Si el primer epitafio, el de los próximos, es la
marca del final de la vida y da inicio a la recordación, el otro, el epitafio
público, es el comentario en proceso que las diversas voces implicadas irán
articulando, nunca definitivo, nunca unánime. La manifestación de hoy, a un mes
del fallecimiento de Nisman, es parte de la escritura de ese epitafio. No
sabemos, todavía, qué quedará allí dicho, pero sabemos algunas de las cosas que
no quisiéramos que quedaran inscriptas. No quisiéramos que diga, por ejemplo,
que junto con el fiscal Alberto Nisman yace enterrada la verdad del atentado
contra la AMIA. No quisiéramos que diga que junto con Nisman yace la verdad
sobre su propia muerte. No quisiéramos que ese epitafio consagre también la
impunidad en la Argentina, el crimen sin castigo, el dolor sin reparación, el
daño sin reproche.
Las escrituras funerarias -obituarios, discursos
fúnebres, composiciones conmemorativas- son, como recuerda el historiador
Armando Petrucci, "una práctica de los vivos dirigida a otros vivos, una
práctica sustancial y profundamente política". Es en ese sentido que la
manifestación de hoy, 18 de febrero, es política: es el modo en el que la
multitud comienza a escribir sus sentimientos y sus ideas a propósito de la
muerte de Alberto Nisman en el espacio público, en el que las calles serán
convertidas en los renglones de un texto que quiere ser, también, trinchera y
muro, límite a las pasiones oscuras de una sociedad que, con frecuencia, olvida
que la vida en común sólo es posible si se organiza en torno de la palabra,
pero de una palabra que circula, que no es emitida por alguien que le habla al
pueblo devenido masa, sino una palabra de los ciudadanos, democrática, plural y
diversa.

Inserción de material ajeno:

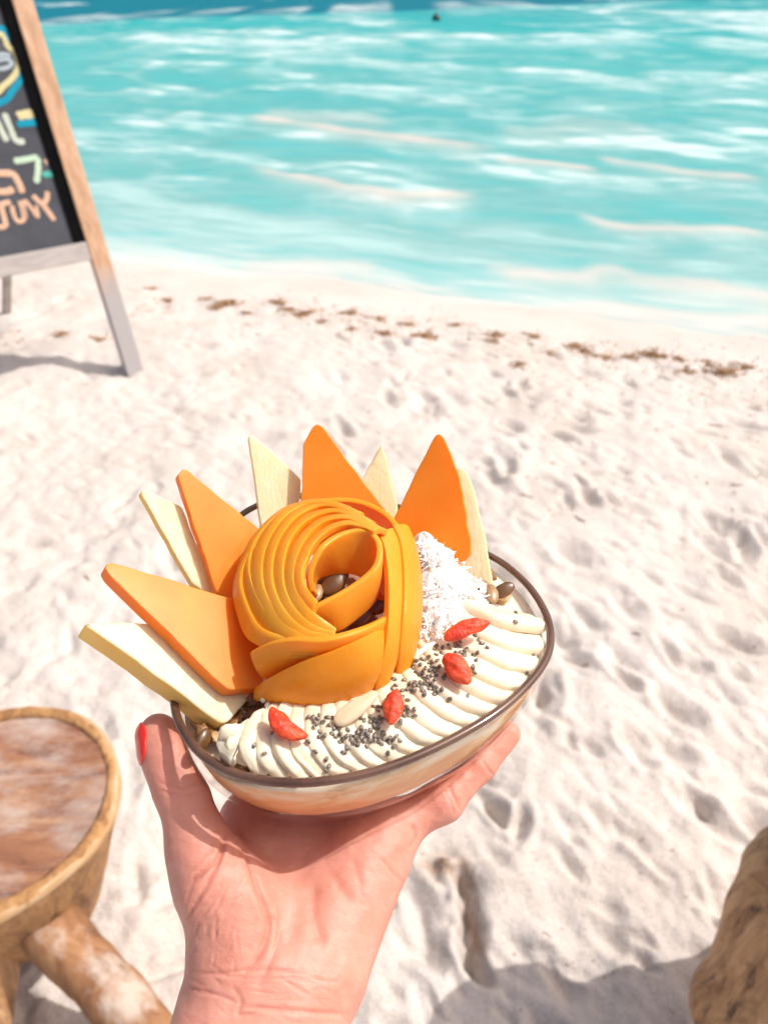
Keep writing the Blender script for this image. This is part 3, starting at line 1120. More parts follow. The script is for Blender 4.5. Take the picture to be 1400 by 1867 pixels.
bowl = empty('glass_bowl', (CB[0], CB[1], ZB - BD))
tag(bowl, 'oval smoky glass bowl held in the hand, full of smoothie and fruit', 'bowl')
ss = np.array([0.02, .1, .2, .32, .45, .58, .7, .8, .88, .94, .975, 1.0])
outer = [bowl_ring(q, 0, ZB - BD * q) for q in ss]
inner = [bowl_ring(q * .965, .0022, ZB - BD * q * .965) for q in ss[::-1]]
V = np.vstack(outer + inner)
Fs = [tuple(f) for f in grid_faces(len(ss) * 2, NR, True, True) if not (len(ss) - 1) * NR <= f[0] < len(ss) * NR]
Fs += [tuple(range((len(ss) - 1) * NR, len(ss) * NR)), tuple(range(len(ss) * NR, (len(ss) + 1) * NR))[::-1]]
wall = link('wall', fix_normals(mesh_np('wall', V, Fs)), glass_mat('smoky_glass', (.985, .975, .965)), bowl)
# rim: rounded, a little flattened bead; the dark of refraction is painted into its colour
nb = 12
V = []
for k in range(NR):
    a = AN[k]
    rr = RO[k]
    c = np.array([CB[0] + (rr - .0019) * math.cos(a), CB[1] + (rr - .0019) * math.sin(a), ZB])
    for j in range(nb):
        b = 2 * math.pi * j / nb
        V.append(c + np.array([math.cos(a), math.sin(a), 0]) * .0017 * math.cos(b) + np.array([0, 0, .0015 * math.sin(b)]))
s = NT('rim_glass')
s.set(Base_Color=s.ramp(s.noise(s.coord(), 60, 3), [(.3, (.085, .038, .024)), (.7, (.17, .085, .055))]), Roughness=.12)
s.b.inputs['Coat Weight'].default_value = .6
s.b.inputs['Coat Roughness'].default_value = .05
s.b.inputs['Transmission Weight'].default_value = .15
rim_o = link('rim', fix_normals(mesh_np('rim', V, grid_faces(NR, nb, True, True))), s.m, bowl)

# smoothie body inside
ss2 = np.array([.10, .2, .32, .45, .58, .7, .8, .88, .94, .98])
rings = []
TOPZ = ZB - .0055
for fr in (.02, .3, .6, .85, .97):
    r0 = bowl_ring(.10, .0026, TOPZ)
    c3 = np.array([CB[0], CB[1], TOPZ])
    rg = c3 + (r0 - c3) * fr
    rg[:, 2] -= .0075 * sstep(CB[0] - .020, CB[0] - .050, rg[:, 0])
    rg[:, 2] += .0025 * (1 - fr) + .0012 * vnoise(rg[:, 0] * 90, rg[:, 1] * 90, 0, 12)
    rings.append(rg)
for q in ss2:
    rg = bowl_ring(q * .965, .0027, ZB - BD * q * .965 + .0005)
    if q < .25:
        rg[:, 2] -= (.0070 if q < .15 else .0022) * sstep(CB[0] - .020, CB[0] - .050, rg[:, 0])
    rings.append(rg)
V, Fs = closed_surface(rings)
s = NT('peach_smoothie')
v = s.coord((1, 1, 2.2))
n1 = s.noise(s.coord((1, 1, 3)), 22, 5, .6, 1.0)
n2 = s.noise(s.coord((1, 1, 4.5)), 34, 5, .65, .6)
sp = s.n('SeparateXYZ')
s.l(s.coord(), sp.inputs[0])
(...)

Una palabra pública, siempre más valiosa que los secretos camuflados
en supuestas razones de Estado, esas razones que llevaron a la firma de un
acuerdo espurio, furtivo, subrepticio y clandestino que tuvo, entre sus
consecuencias, la muerte de un fiscal y la necesidad de reunirnos, hoy, para
contribuir en la escritura de su epitafio.